I don't think it's realistic to expect most of the devs of adult games to have any kind of a team unless they already have a very successful game under their belt earning enough money to justify it. If you're Dr Pink Cake (Being a DIK dev), sure you could certainly afford a full team. But most devs have nowhere near that level of support. How hard would you be willing to work for someone who could only afford to pay you $100 a month?Yeah if it's their full-time thing then it's a more reasonable expectation for them to be working on the games as much as possible, within reason like you said.
That's usually not the case, often having regular jobs on top of other "real life" stuff going on AND sometimes being a solo project as well.
Not like there's 15-20 people working 30-40 hours a week on this game.
In fact most devs have a full time day job and are doing their little indie game as a solo side project.

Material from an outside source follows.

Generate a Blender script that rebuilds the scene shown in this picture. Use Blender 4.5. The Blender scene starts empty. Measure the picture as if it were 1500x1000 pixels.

So even expecting 1 person to work 40 hours a week on it is not very realistic unless they have enough support to be able to quit their job and work on their game full time.
Now for the devs who actually HAVE quit their day jobs and are just doing their game development as their only income source, you would think they'd be strongly motivated to put their nose to the grindstone. Their paycheck is entirely dependent on the quantity and quality of their work. So yeah they could coast along and not do much, but that's going to be obvious to their fans pretty quickly.
I will say that I think most devs do their initial release too early. I think they'd get a better reception if their initial version was solid enough for people in their target audience to really be wowed by it. You want that first impression to really be a good one. After that there's kind of a happy medium you want as far as dev cycles. You want to do a release often enough to keep people interested but you want to have enough development time during each cycle to actually make significant progress. People will tolerate a long dev cycle if you have a track record of delivering a huge amount of content when the next update comes out. They won't if it takes you 6 months for an update that has hardly any content.
Being a DIK is actually a great example of a game with a really long dev cycle, but when that update does drop everyone knows it's going to be huge and it's going to be impressive.